Changes in elderly care in Navarra, 20th century

Begoña Elizalde-San Miguel, Universidad Carlos III de Madrid
Jesús J. Sánchez-Barricarte, Universidad Carlos III de Madrid

For centuries, Navarre was characterized by two different ways to organize elderly care. This difference was a result of two family systems that have co-existed since 15th century. In the North and Center of the territory, a non-divisible inheritance pattern involved the co-residence of the single heir with his parents and single relatives after marriage. Complex households, with three co-residing generations, were common and elderly care was, thus, secured. The south of the region developed a family system rather different. Here, the inheritance was divided among all offspring. Children would not reside with their aged parents after marriage. They would have to agree on different arrangements when elderly would become incapacitated, and usually they would remain living in separate houses. The 20th century brought a major socio-demographic transformation to this region from the north of Spain. In 1887, 5% of population was over 65 years; in 2001, this age group was 17%. Family systems evolved and habits for household formation changed: at the end of 19th century, complex households were 21% of total “houses”; they hardly reached 10% in 1996. Also, issues such as women’s general access to labour market or the decrease of the “universal heir” role have modified intra-family roles. This paper aims to analyze to what extent this evolution has challenged the way families organize elderly care.
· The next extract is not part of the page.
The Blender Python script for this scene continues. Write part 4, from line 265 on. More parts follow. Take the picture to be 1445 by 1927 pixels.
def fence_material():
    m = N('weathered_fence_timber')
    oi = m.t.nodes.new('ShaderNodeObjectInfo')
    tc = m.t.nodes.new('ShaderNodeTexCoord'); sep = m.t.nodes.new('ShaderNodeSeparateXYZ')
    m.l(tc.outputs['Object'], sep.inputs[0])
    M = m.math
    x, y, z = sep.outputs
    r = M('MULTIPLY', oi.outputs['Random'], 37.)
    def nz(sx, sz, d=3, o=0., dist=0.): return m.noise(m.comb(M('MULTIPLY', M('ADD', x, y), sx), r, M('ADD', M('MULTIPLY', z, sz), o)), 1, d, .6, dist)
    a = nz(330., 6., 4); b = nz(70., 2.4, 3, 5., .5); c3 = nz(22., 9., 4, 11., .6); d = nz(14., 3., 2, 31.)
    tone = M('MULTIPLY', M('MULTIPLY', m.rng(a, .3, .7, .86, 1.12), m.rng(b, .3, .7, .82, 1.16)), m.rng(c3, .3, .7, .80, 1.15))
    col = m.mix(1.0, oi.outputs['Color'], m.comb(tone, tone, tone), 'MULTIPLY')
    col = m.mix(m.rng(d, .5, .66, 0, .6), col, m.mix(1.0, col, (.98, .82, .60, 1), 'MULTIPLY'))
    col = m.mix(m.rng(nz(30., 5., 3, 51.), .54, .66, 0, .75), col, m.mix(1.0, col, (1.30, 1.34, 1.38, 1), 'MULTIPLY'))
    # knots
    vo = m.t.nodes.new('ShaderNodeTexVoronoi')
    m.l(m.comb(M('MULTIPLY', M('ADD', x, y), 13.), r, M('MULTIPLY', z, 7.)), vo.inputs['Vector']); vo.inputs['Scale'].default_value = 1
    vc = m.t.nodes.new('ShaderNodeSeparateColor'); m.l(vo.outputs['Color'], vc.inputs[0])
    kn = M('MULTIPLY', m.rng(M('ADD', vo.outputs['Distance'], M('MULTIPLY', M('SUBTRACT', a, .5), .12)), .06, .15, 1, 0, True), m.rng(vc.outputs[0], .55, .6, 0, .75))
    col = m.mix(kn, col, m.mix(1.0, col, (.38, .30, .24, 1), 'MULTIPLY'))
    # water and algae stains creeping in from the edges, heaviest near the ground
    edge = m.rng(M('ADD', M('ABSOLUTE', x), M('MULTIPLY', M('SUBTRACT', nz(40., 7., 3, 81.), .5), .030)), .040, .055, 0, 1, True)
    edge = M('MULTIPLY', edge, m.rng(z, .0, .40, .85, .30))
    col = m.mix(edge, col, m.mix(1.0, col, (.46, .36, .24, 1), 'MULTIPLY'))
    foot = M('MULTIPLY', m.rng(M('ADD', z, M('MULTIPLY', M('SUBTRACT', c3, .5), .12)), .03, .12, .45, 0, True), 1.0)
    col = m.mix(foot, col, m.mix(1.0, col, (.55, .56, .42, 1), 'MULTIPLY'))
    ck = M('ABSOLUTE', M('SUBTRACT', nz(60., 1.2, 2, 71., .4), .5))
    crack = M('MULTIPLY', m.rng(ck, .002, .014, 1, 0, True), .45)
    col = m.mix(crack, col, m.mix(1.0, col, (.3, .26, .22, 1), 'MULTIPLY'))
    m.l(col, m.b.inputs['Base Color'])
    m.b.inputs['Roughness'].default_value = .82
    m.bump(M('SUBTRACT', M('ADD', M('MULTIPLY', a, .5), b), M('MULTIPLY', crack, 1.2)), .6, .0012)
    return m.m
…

For centuries, responsibilities of each family member were clear. Decisions like who takes care of the parents, where and whom to live, etc… were defined by a family tradition that was socially accepted. Nowadays, elderly needs and family resources have changed. Knowing better what were the residential alternatives for elderly in the past will help understand what are the challenges families are currently facing to adapt to the new situation and how fast, if at all, traditional roles are changing.